The package includes separate measures to deal with the contracts of assistants employed at its Strasbourg premises and those of constituency staff to ensure that their contracts and payments are dealt with by "qualified and duly recognised payroll organisations in those countries". 

Making permanent changes to the statute for Brussels-based assistants will require amendments to regulations governing the employment for EU civil servants, and thus the new measure will require the approval of member states before becoming law. 

If endorsed by the Council, the new legislation will enter into force in July 2009, to coincide with the introduction of a wider statute for MEPs after the European elections. 

Stellungnahmen: 

"I am delighted that after many years of delay, an agreement has eventually been reached under the French EU Presidency within a few months," said UK Liberal Democrat MEP Diana Wallis, Alliance of Liberals and Democrats for Europe coordinator on the Parliament's legal affairs committee, describing the legislation as "a pragmatic solution which will enable Parliament to go into next year's European elections with confidence that allegations of misconduct and abuse have been dealt with". 

"Given Parliament's growing role as a co-legislator, it is all the more important that MEPs benefit from assistance of the highest possible quality. The new common rules will provide certainty for accredited parliamentary assistants in terms of social security, taxation, representation, and pension and unemployment rights," Wallis continued. 

Describing the vote as the "historic" culmination of "over fifteen years of work and tough negotiations," French Socialist MEP Martine Roure, who led negotiations on behalf of the Socialist Group, said "it was high time to sort things out and make sure that all young assistants working in Brussels receive adequate social and tax protection". 

"There were too many unjustified differences between assistants. I am convinced that these arrangements will also provide a model for parliaments in other countries of the world," Roure concluded. 

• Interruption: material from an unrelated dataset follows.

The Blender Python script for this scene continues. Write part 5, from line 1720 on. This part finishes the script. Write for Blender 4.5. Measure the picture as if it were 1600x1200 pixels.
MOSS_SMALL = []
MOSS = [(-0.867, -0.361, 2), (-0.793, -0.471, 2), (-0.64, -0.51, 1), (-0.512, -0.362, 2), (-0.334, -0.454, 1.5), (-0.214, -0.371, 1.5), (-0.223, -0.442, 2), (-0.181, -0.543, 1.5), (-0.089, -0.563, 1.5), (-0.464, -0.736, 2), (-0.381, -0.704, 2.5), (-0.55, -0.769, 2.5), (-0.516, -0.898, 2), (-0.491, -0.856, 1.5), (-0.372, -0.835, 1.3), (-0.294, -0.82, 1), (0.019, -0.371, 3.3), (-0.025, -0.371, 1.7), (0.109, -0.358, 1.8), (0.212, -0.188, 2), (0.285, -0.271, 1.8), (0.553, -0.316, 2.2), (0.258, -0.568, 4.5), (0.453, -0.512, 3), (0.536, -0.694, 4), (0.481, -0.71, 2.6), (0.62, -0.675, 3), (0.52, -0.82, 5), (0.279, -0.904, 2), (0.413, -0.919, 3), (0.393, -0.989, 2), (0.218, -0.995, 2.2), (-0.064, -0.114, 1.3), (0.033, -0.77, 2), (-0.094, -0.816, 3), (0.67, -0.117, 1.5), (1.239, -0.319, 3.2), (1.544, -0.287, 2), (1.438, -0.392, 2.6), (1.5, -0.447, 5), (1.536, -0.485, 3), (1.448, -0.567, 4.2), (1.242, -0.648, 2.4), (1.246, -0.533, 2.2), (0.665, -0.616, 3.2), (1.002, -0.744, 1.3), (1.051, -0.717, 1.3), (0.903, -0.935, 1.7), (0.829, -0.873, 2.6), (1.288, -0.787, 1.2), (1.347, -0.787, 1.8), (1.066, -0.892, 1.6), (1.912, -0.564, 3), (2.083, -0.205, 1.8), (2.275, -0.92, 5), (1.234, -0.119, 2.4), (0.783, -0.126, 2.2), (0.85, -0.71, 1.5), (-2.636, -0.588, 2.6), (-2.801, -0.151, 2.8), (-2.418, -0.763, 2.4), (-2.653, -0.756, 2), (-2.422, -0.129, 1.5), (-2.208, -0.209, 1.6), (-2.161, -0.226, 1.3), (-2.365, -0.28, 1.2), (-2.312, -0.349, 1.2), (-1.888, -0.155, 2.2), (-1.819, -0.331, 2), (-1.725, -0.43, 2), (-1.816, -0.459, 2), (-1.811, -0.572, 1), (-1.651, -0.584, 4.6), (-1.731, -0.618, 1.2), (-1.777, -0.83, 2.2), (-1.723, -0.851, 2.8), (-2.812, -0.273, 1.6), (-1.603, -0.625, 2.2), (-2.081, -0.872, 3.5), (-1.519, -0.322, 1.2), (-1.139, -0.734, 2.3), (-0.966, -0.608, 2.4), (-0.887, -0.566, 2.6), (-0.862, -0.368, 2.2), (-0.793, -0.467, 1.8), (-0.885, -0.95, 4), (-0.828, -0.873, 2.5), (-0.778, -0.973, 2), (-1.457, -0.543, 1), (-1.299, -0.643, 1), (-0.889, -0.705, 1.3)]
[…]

Greens/European Free Alliance Co-President Monica Frassoni and Green MEP and European Parliament Vice-President Gérard Onesta said the vote was "the fruit of almost ten years of work, with the Greens at the forefront". "The European Parliament is at last putting its own house in order. Parliamentary assistants will at last have contracts managed by the European Parliament to ensure transparency and non-discrimination," they continued.

The Green MEPs further commented: "The current system was riddled with irregularities. It was essential to put aside the concerns of those opposed to greater transparency and refuse the wishes of the Council and the Commission, which failed to understand the nature of parliamentary assistants and wanted to impose restrictions on the freedom of members to appoint their own employees. MEPs also rejected moves by the Council to set the budget for assistants." 

Nächste Schritte: 
  • June 2009: European Parliament elections. 
  • July 2009: New MEPs' statute, including new rules on the employment of assistants, comes into force. 
Hintergrund : 

MEPs receive €15,500 every month to pay their staff. This represents a total of €140 million for the 785 members, which amounts to 10% of the European Parliament's annual budget.

The Parliament's Bureau this summer adopted measures aimed at making payments to parliamentary assistants more traceable and transparent, in an effort to bring an end to a legal grey area that had led to multiple abuses of the system (EurActiv 14/07/08). 

The issue of parliamentary assistance expenses arose after Dutch Green MEP Paul van Buitenen made public, last March, a confidential committee summary giving details of numerous payment abuses (EurActiv 07/03/08). In one case, a MEP had paid €15,495 out of his €15,500 monthly staff allowance to a single assistant through a service provider. 

In July, EU Ombudsman P. Nikiforos Diamandouros warned that the European Parliament was continuing to fail to comply with transparency rules regarding the allowances its members receive (EurActiv 16/07/08).